Given problem
Everything from the line with "Keep writing the" through the line with "bm, [M_joint]), kind='structure'))" should be repeated exactly, both of those lines included, and nothing else.
===== Provided entries
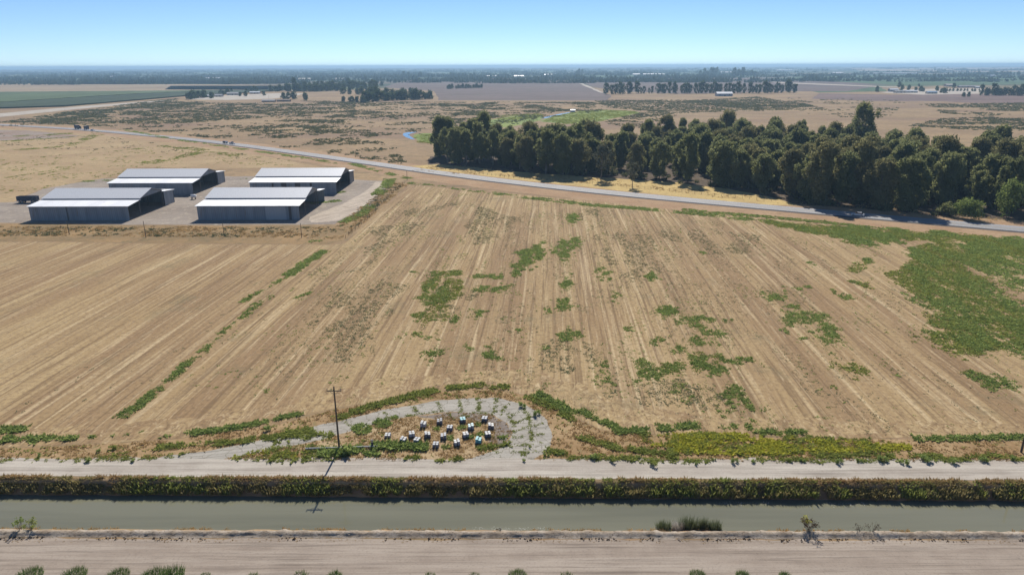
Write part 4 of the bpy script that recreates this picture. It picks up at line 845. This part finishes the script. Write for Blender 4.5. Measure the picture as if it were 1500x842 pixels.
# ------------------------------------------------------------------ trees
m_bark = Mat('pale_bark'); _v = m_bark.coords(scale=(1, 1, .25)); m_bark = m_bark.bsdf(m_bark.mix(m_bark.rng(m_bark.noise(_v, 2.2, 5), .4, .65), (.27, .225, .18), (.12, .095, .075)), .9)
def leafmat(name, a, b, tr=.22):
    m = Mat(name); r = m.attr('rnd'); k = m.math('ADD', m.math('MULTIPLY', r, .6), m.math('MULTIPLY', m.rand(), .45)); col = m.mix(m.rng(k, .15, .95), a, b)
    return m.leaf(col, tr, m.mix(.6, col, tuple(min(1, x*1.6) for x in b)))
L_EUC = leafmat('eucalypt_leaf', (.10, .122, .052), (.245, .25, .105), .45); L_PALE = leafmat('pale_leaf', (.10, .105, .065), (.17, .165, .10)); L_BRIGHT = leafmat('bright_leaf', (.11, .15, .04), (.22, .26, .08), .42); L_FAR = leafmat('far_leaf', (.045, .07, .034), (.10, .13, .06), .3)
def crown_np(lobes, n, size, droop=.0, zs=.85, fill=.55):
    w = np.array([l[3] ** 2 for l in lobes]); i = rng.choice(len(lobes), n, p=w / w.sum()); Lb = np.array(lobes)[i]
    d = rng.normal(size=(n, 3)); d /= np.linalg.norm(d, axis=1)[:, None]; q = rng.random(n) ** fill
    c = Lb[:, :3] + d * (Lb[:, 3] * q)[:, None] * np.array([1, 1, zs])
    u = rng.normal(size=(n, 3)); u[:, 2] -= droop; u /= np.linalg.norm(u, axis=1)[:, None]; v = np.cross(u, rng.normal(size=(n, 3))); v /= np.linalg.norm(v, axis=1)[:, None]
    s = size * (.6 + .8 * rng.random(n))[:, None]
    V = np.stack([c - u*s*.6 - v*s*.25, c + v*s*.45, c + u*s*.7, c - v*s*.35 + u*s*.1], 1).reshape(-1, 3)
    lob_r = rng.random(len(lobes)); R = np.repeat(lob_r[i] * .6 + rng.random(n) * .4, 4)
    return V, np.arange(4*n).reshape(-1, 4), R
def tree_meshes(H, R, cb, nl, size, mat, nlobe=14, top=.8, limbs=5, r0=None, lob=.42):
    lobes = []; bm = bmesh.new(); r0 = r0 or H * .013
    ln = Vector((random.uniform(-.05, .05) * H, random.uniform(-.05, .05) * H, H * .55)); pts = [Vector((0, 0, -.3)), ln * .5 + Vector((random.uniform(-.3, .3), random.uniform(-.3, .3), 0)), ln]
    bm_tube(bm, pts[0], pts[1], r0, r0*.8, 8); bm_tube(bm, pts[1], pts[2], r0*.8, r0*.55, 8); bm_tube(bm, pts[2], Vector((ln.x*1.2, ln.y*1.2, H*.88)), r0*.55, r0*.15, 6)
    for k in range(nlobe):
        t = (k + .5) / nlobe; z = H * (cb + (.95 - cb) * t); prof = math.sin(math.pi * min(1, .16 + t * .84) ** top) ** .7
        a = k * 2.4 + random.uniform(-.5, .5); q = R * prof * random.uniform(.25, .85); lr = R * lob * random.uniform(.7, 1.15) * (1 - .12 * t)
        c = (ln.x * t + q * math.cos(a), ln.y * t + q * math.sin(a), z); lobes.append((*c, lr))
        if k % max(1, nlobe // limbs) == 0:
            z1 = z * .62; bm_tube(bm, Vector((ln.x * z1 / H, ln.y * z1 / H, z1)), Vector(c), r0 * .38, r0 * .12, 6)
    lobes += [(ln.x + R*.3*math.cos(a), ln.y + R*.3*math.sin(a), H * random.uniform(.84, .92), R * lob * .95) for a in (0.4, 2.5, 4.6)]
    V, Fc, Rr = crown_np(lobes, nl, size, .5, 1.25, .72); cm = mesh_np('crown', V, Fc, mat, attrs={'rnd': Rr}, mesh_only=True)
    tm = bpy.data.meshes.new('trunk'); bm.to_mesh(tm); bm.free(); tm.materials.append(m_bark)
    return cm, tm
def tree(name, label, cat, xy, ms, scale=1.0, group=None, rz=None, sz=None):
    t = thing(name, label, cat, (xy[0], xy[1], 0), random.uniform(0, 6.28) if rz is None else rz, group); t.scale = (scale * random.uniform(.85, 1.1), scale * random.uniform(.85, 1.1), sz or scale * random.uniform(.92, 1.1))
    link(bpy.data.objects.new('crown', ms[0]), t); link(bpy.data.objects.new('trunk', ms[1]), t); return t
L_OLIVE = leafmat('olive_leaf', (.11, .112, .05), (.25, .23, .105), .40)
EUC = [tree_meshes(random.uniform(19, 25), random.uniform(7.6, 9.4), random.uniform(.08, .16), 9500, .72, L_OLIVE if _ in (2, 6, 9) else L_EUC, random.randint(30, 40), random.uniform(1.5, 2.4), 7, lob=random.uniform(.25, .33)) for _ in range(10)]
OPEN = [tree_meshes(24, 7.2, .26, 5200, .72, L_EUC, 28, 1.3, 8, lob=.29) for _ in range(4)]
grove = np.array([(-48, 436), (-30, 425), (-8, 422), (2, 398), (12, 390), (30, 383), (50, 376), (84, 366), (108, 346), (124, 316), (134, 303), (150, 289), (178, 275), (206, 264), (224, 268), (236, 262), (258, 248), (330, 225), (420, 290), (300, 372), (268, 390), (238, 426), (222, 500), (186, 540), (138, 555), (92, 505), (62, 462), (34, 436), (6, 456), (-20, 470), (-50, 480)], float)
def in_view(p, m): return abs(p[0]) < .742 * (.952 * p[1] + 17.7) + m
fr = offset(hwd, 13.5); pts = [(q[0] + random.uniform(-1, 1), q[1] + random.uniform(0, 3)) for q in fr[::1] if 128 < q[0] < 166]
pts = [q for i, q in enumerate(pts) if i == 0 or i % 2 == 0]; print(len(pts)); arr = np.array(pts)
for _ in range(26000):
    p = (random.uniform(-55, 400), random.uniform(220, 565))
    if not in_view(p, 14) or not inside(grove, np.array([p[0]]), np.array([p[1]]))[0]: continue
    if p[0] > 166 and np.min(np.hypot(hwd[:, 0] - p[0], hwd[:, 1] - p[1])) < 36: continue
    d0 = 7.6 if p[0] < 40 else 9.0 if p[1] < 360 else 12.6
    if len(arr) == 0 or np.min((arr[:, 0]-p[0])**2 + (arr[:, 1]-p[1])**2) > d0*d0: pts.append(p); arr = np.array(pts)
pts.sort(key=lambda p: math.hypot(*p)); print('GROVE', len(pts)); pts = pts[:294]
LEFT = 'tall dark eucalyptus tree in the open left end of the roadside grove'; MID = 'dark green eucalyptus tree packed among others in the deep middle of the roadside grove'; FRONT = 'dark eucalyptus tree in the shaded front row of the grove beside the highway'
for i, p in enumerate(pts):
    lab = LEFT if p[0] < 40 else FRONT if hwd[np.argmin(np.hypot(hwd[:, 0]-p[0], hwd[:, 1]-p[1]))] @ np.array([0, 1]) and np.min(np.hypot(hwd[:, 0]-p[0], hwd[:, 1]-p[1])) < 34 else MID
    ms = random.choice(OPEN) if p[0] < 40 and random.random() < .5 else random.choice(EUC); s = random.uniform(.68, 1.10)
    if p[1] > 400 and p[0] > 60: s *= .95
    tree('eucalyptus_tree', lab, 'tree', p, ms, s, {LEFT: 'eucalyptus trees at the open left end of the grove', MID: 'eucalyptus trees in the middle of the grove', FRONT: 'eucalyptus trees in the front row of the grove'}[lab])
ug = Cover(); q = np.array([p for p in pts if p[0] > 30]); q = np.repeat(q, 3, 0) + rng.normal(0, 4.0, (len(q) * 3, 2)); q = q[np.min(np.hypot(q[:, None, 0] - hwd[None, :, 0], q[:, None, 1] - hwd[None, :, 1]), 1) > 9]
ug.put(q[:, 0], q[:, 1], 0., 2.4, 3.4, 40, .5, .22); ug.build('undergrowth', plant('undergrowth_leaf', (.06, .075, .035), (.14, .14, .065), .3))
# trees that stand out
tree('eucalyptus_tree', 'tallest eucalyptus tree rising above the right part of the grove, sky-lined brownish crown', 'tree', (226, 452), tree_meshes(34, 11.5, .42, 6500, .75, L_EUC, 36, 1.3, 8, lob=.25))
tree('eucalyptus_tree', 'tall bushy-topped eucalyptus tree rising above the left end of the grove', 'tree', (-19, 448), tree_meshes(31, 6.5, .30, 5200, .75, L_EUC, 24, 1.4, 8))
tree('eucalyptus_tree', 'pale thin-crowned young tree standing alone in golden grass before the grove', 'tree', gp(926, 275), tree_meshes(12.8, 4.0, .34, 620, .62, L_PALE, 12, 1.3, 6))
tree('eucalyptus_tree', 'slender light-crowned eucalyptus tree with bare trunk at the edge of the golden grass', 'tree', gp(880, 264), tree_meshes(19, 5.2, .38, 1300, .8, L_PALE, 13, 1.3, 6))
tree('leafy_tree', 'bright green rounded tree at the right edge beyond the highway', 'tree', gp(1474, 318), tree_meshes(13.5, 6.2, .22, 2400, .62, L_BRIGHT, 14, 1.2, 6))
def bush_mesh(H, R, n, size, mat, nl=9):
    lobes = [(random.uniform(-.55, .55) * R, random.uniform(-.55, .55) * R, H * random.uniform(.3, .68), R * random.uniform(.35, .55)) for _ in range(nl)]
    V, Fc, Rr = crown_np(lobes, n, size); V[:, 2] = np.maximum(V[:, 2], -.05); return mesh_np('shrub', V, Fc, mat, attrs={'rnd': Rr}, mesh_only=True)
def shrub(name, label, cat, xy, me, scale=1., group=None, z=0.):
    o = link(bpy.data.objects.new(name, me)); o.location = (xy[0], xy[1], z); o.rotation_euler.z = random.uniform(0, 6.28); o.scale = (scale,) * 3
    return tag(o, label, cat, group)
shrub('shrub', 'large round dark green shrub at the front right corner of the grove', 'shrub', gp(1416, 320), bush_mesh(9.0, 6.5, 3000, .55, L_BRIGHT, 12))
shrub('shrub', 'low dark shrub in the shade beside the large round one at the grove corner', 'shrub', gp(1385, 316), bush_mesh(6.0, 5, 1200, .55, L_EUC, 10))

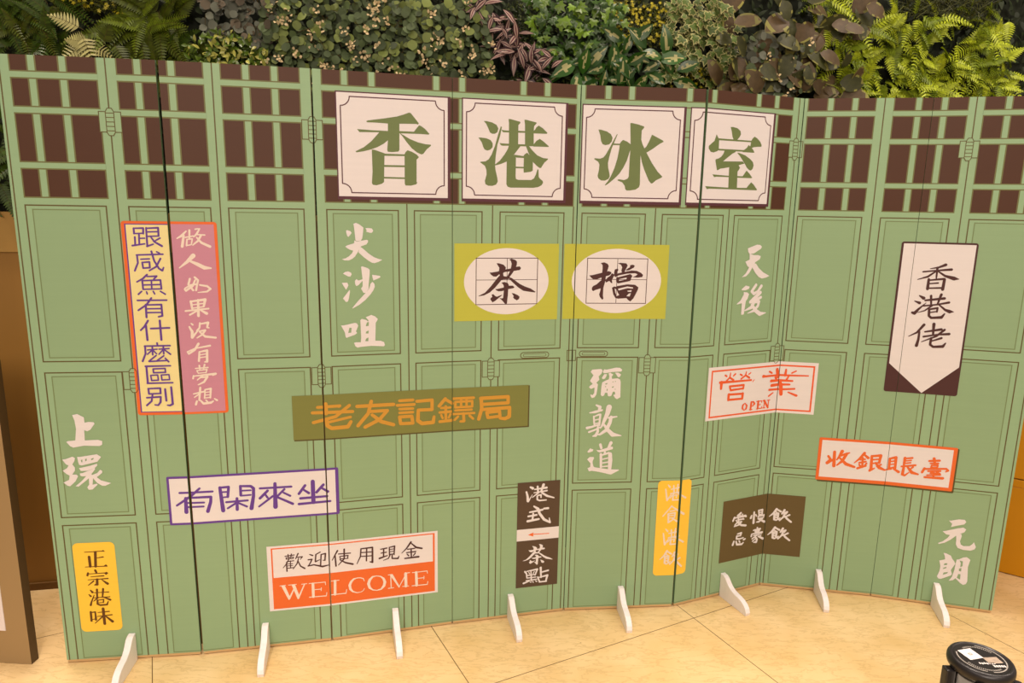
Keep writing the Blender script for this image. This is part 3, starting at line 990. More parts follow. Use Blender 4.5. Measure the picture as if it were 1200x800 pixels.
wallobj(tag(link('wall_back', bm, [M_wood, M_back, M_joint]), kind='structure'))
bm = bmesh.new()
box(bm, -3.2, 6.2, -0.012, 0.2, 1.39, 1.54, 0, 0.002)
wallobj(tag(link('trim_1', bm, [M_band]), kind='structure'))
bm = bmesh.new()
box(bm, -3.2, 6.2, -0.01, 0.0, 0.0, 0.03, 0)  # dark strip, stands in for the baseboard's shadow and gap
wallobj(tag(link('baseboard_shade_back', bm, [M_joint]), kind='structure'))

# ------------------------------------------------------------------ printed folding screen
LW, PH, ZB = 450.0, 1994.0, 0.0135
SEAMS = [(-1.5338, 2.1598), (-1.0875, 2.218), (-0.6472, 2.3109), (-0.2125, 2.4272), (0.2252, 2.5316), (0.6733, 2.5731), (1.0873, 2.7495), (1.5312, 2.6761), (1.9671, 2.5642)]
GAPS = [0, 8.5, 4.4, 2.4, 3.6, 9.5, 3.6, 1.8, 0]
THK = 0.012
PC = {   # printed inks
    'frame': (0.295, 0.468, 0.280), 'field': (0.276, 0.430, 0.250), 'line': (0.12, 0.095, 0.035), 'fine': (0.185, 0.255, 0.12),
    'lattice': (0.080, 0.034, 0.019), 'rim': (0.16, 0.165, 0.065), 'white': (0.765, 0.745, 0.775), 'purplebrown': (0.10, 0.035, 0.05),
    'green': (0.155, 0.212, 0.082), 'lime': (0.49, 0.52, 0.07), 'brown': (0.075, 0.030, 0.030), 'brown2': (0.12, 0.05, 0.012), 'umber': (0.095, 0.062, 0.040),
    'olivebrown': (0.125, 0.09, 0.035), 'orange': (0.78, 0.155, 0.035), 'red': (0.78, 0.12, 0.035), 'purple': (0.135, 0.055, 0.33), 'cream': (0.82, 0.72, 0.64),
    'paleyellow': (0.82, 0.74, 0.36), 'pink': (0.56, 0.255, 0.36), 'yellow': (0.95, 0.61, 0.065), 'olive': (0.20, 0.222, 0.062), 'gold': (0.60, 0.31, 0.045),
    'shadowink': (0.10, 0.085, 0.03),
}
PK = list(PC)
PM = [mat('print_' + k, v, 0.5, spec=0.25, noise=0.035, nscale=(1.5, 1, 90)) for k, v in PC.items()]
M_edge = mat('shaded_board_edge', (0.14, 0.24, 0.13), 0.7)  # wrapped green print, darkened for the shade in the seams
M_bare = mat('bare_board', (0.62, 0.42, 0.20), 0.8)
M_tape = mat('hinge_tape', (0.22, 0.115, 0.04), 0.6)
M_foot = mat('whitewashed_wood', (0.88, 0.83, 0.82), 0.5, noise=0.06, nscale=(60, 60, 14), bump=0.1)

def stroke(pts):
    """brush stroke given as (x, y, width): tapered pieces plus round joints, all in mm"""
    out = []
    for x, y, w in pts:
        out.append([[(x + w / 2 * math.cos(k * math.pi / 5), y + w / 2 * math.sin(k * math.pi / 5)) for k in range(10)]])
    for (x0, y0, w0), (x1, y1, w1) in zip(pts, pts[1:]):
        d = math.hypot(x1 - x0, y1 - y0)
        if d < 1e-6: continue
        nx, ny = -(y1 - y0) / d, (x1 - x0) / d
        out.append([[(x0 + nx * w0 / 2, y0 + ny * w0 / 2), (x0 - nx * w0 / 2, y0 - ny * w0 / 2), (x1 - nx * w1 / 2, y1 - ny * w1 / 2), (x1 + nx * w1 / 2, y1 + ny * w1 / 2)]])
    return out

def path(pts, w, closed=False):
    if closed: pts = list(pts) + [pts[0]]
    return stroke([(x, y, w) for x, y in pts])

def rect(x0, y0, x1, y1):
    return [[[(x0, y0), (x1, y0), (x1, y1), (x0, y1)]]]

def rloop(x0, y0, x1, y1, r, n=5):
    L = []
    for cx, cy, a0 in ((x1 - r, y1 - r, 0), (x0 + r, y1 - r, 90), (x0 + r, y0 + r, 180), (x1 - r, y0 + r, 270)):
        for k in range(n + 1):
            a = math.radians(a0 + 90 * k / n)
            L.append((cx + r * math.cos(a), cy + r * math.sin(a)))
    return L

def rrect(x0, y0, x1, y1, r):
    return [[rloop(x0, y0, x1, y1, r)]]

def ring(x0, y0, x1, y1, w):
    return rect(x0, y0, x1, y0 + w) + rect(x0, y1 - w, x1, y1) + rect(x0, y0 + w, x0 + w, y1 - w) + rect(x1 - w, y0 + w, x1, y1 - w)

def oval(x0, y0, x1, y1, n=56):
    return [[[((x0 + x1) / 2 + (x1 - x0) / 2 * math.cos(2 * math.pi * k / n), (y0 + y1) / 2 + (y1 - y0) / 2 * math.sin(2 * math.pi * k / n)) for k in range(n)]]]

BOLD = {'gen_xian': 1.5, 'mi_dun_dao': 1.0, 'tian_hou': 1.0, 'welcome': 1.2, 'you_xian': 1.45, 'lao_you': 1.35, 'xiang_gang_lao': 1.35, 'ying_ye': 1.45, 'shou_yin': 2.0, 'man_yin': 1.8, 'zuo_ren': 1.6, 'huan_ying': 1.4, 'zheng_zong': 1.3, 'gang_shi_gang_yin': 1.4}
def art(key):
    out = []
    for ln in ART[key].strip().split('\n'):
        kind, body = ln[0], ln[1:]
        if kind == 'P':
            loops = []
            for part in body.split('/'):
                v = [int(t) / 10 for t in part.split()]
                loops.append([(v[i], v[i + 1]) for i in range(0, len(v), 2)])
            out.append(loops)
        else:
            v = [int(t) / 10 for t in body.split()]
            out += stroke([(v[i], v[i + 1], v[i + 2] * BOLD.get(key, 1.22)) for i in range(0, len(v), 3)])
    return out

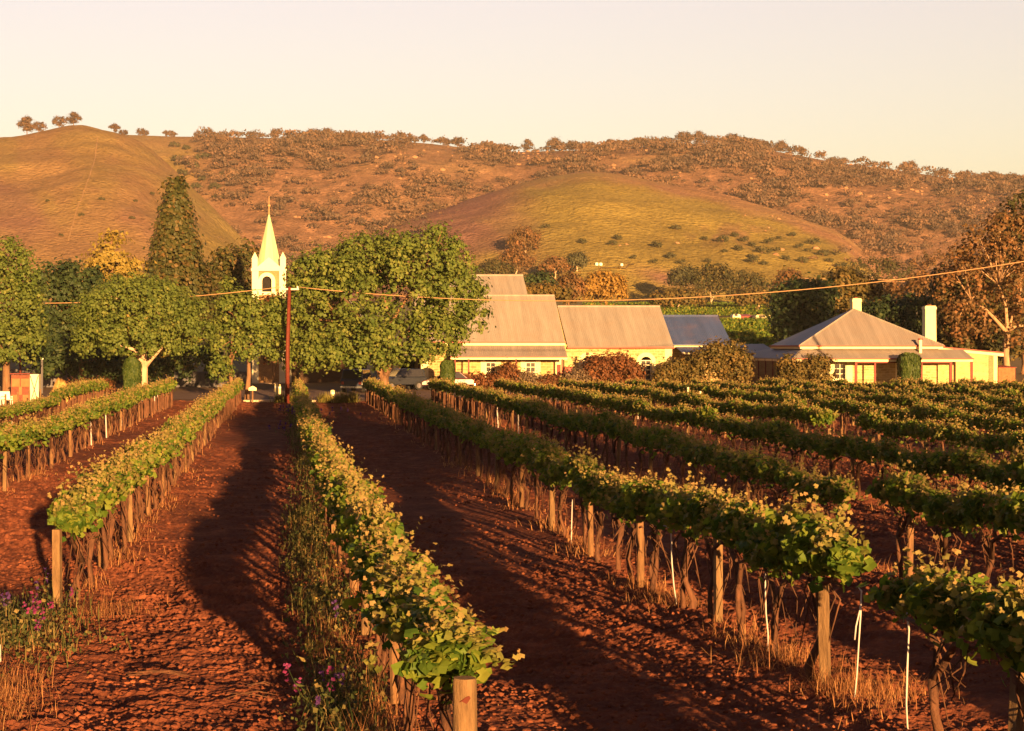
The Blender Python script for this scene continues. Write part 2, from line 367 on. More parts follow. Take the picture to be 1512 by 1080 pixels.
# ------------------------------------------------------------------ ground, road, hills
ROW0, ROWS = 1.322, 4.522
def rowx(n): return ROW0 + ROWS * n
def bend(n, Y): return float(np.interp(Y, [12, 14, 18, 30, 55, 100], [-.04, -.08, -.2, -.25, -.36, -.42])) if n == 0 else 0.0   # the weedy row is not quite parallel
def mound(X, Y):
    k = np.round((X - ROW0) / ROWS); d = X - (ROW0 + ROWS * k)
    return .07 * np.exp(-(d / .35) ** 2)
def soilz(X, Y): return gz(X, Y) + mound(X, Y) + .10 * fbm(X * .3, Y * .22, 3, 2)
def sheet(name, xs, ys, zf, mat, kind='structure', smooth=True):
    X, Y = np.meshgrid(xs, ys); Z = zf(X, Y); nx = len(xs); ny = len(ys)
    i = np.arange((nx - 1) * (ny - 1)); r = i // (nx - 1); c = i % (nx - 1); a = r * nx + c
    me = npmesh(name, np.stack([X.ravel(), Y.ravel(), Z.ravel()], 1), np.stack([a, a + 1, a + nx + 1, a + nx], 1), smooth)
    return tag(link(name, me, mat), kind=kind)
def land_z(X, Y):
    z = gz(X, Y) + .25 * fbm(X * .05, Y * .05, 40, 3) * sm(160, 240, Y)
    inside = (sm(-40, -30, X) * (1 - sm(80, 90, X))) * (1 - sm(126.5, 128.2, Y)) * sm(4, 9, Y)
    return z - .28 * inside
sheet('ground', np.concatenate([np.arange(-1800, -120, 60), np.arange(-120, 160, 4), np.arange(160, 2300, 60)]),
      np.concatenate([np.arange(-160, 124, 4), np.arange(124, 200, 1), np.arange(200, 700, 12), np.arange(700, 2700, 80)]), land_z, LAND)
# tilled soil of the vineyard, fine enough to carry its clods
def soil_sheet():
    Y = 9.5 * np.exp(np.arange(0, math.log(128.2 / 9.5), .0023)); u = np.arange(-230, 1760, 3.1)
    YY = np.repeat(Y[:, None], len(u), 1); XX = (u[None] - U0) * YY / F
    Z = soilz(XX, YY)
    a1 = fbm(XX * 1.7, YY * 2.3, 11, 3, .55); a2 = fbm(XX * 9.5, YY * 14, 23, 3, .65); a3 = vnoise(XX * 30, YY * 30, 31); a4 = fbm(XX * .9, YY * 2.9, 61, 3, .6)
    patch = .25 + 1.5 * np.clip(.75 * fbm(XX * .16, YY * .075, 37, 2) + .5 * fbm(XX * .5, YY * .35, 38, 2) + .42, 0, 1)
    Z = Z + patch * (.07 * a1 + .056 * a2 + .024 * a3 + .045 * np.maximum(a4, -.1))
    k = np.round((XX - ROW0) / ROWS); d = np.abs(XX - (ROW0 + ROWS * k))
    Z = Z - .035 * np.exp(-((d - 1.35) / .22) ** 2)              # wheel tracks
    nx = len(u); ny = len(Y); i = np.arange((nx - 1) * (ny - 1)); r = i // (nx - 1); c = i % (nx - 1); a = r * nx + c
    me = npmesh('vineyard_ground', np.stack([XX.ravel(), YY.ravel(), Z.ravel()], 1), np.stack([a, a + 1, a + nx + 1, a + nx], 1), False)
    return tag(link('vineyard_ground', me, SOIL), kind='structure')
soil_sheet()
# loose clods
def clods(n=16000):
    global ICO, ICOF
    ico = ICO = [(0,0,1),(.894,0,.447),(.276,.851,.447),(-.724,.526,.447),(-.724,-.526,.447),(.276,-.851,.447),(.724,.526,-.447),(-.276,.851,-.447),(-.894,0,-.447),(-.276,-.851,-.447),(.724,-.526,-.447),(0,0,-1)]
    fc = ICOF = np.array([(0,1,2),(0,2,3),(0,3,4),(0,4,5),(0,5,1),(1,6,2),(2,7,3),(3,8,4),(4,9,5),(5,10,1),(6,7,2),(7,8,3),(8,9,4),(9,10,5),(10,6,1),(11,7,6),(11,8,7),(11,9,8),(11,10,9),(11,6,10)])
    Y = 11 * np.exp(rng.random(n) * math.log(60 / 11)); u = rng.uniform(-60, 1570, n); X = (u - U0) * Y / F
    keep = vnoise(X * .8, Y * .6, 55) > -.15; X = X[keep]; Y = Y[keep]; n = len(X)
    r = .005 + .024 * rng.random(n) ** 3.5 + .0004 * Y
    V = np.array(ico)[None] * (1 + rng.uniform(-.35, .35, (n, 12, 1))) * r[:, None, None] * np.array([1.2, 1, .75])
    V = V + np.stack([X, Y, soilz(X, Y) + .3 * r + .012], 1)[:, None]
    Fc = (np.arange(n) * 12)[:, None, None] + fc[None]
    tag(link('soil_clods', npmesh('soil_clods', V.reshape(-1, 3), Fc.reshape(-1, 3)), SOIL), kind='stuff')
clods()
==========
Written response
Keep writing the Blender script for this image. This is part 3, starting at line 990. More parts follow. Use Blender 4.5. Measure the picture as if it were 1200x800 pixels.
wallobj(tag(link('wall_back', bm, [M_wood, M_back, M_joint]), kind='structure'))
bm = bmesh.new()
box(bm, -3.2, 6.2, -0.012, 0.2, 1.39, 1.54, 0, 0.002)
wallobj(tag(link('trim_1', bm, [M_band]), kind='structure'))
bm = bmesh.new()
box(bm, -3.2, 6.2, -0.01, 0.0, 0.0, 0.03, 0)  # dark strip, stands in for the baseboard's shadow and gap
wallobj(tag(link('baseboard_shade_back', bm, [M_joint]), kind='structure'))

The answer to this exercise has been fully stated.